The Greek circus
Alexis Tsipras was the head of a disparate group which ended up as SYRIZA. He preferred playing to working. But after the 2012 elections, he became leader of the main opposition. This panicked the systemic parties because with SYRIZA in power, it put Greece’s eurozone membership at risk.
This is how it was through the first six months of Tsipras’s time as premier, up to summer 2015, when we saw his dramatic turnaround with his acceptance of a new memorandum, with an increased parliamentary majority, a breakup of the party’s leadership, elections and his re-election.
The end of the latest negotiations and Greece’s return to the markets, whatever that implies, should have been touted as a win for the European establishment. This is happening with reservations kept private due to the people’s general distrust.
Tsipras’s forced and aggressive proselytizing and acceptance of what he used to rail against his predecessor for have caused confusion both in the ranks of SYRIZA and the political opposition.

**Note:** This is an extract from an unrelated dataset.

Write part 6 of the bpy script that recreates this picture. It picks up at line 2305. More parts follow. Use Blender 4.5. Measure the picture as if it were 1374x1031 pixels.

Nevertheless, their continuation in power is a big reason for its lawmakers to close ranks. Furthermore, despite Tsipras’s dramatic transformation in summer 2015 – to compensate for his entrance into the European order – it is certain there was an attempt to reinforce SYRIZA’s left-wing character.
The situation that emerged is somewhat irrational: Greece under the auspices of a very strict program of European discipline, without any scope for divergence, with the left in power trying to play a leading role in all other aspects of Greek political life. In short, this means chaos and incoherence, but this is the landscape Tsipras is used to operating in, as has been proven in the past.
The main opposition is right to highlight the cost of SYRIZA’s normalization in the Greek political sphere. But in essence, it prefers this development compared to the nightmare of the country being kicked out of the eurozone. At the same time the opposition is enthusiastically striving to annihilate the leftism of SYRIZA, whatever form that might take.
In other words, this is a whole Greek circus that our powerful partners observe with scorn.